Minister Coveney explained how the seafood agency is working on developing the boarfish market: "Over the past 18 months, BIM has carried out a variety of new product development trials on this new species and we believe that we can deliver a viable market opportunity to a number of markets including China and Africa. Over 12 tonnes of boarfish are being sent as a commercial trial to a seafood processor in Qingdao. This will give us a good insight from a Chinese perspective into what formats work best, whether its skinless fillets, headed & gutted, surimi type products, or simply whole for the Chinese domestic market."

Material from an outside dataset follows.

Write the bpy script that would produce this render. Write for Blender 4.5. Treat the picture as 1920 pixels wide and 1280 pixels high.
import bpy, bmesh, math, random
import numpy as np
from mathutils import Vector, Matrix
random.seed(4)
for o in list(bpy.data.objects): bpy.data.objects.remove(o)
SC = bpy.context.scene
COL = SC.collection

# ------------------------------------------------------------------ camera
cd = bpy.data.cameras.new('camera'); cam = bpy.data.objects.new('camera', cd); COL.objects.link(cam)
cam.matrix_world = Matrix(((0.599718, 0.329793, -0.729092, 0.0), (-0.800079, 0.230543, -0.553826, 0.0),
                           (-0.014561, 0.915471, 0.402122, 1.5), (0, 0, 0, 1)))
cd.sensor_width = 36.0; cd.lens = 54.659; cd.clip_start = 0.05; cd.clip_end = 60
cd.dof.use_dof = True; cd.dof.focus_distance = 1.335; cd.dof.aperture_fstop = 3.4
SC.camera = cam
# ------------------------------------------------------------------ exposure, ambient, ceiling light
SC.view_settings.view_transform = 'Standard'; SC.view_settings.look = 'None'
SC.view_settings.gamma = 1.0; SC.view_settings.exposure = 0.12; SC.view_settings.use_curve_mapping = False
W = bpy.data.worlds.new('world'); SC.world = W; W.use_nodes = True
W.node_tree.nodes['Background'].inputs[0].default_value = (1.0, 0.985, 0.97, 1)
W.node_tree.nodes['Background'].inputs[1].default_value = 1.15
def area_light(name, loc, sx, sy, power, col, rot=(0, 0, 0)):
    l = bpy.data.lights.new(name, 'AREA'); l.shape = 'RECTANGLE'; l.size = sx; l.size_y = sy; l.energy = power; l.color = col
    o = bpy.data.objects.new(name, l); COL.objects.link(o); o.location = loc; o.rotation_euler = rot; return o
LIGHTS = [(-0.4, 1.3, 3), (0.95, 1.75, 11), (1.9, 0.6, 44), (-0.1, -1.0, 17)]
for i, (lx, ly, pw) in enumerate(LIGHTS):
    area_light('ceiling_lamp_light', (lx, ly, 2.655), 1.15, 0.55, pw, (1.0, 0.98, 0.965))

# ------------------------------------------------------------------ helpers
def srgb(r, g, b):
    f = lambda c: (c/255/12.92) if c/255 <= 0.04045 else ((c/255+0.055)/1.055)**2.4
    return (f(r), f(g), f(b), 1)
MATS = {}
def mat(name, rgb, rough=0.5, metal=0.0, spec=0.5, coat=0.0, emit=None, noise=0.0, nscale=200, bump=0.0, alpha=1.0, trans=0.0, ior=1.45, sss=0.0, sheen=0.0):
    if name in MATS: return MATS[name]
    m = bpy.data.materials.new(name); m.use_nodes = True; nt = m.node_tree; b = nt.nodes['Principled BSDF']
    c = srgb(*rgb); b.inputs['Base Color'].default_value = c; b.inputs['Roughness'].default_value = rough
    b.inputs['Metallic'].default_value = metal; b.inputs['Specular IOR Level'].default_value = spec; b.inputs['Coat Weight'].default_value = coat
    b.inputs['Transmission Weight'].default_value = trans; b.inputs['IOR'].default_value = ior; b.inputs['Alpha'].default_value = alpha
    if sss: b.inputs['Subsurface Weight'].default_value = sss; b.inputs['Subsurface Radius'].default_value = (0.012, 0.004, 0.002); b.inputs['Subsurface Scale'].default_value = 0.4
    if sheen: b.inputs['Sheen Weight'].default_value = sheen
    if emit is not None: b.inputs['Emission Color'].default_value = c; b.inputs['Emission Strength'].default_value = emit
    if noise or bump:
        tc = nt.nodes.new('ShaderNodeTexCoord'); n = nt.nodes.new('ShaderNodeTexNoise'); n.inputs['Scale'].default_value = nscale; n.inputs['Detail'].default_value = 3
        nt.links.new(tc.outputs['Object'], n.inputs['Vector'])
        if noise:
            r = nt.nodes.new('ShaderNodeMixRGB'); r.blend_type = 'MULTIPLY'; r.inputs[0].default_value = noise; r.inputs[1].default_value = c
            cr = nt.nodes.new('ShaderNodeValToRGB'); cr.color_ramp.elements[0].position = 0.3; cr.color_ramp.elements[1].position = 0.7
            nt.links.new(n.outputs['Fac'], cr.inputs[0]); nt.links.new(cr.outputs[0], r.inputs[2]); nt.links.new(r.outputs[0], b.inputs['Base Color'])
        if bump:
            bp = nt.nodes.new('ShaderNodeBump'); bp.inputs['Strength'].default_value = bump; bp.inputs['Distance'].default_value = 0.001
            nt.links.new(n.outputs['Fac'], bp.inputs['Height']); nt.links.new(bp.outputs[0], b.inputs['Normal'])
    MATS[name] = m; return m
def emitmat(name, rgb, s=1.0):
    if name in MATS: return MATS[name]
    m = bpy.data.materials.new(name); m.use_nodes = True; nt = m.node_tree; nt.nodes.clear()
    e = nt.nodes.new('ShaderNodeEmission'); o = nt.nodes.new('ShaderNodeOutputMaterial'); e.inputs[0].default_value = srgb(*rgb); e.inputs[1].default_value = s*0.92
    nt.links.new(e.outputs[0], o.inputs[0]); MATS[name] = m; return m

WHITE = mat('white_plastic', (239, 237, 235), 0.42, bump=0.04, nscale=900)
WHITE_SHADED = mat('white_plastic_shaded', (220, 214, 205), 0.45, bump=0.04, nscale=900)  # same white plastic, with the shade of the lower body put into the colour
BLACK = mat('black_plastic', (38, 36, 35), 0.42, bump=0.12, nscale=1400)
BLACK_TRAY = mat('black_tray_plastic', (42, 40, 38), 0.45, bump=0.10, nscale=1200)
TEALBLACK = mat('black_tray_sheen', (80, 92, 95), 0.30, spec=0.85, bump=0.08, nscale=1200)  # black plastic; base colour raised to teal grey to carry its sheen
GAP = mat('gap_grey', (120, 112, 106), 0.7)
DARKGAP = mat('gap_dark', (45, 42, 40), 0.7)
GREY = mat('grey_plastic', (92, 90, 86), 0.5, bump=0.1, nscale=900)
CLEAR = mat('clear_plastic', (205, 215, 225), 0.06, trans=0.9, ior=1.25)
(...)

Accompanying the Minister on the trade mission is Irish seafood processor, Karl McHugh of Atlantic Dawn Ltd welcomed the announcement. "As pelagic processors, we are fully aware of the potential of this resource. The fact that we have the lion's share of this carefully managed resource is a good news story. One just has to look at blue whiting as a case in point. In 2004, virtually no blue whiting was processed onshore. However by the end of this season, over 80,000 tonnes of blue whiting will have been processed by plants in Killybegs. This represents two extra months of employment for many in the local community. If we can "fast-track" boarfish through our learning's on this trade mission, then we should look back in a few years and on this resource in a similar manner".

The Minister thanked BIM and Bord Bia for their work on this significant development for the seafood sector.